El padre capuchino aporta, además, la secuencia previa por la cual alguien es acusado de desobediencia para posteriormente aplicársele la pena en función del delito que podía ser en forma y bajo las figuras del cisma, de la herejía, de la contumacia, de la desobediencia, de la rebeldía y del contagio religioso. A partir del aviso (“monición antes de imponer una pena”), Tarsicio de Azcona constata cómo son aplicados todos los demás calificativos recogidos en su estudio sobre Las bulas de Julio II para Navarra con la intención (“pleno conocimiento y voluntad”) de resultar “poliédricas y sin escape jurídico alguno.” Es decir, que en este cuento los efectos de la geopolítica del momento hizo que la suerte estuviera echada aún antes de que la legitimidad del reino moviera ficha. Todo lo relacionado con el relato de la conquista parece tener que ver con esta peculiar variante de uno más de los motifemas de Propp y condiscípulos. El héroe central de esta historia es, siempre y en todo lugar, Fernando el Católico, rey de Aragón y de ambas Sicilias, considerado por la otra parte bajo sobrenombre de el falsario (que al parecer no lo fuera tanto, aunque sí instigador de la conquista) y tenido en alguna consideración por el autor de El Príncipe, Nicolás Maquiavelo. En definitiva, que la cuestión de la desaparición del reino de Navarra se debió a un interés del castellano compartido y garantizado por la Santa Sede tres días antes de la muerte de Julio II.

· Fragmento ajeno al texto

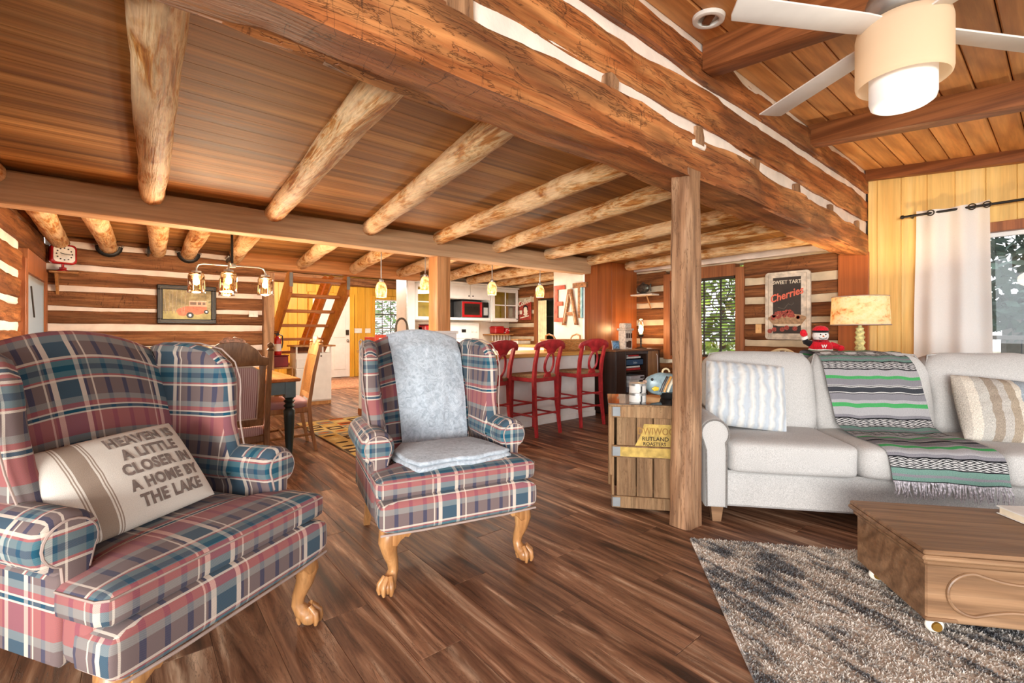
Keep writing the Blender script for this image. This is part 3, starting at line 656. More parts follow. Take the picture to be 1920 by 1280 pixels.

Todos los argumentos posteriores del navarrismo bien considerado han sido sobre los modos de la resistencia y el camino hacia la supervivencia, su único y verdadero éxito, el seguir existiendo. El refugio, por tanto, en las faldas del Imperio, para la iniciativa navarra no supuso otra cosa que la búsqueda de nuevas oportunidades de carácter generalmente individual que redundó en beneficio de la comunidad de procedencia de manera indirecta en la figura del legado indiano. Algo que el discurso neoliberal de capitalismo, a la vez triunfante y decadente anima a realizar entre nuestra bien formada y aun escasa juventud. A los demás conciudadanos parece restarnos un lamentable dejarse ir muriendo de asco y hastío, pues aun para Scheler la “primera condición para una supervivencia después de la muerte, es la muerte misma”.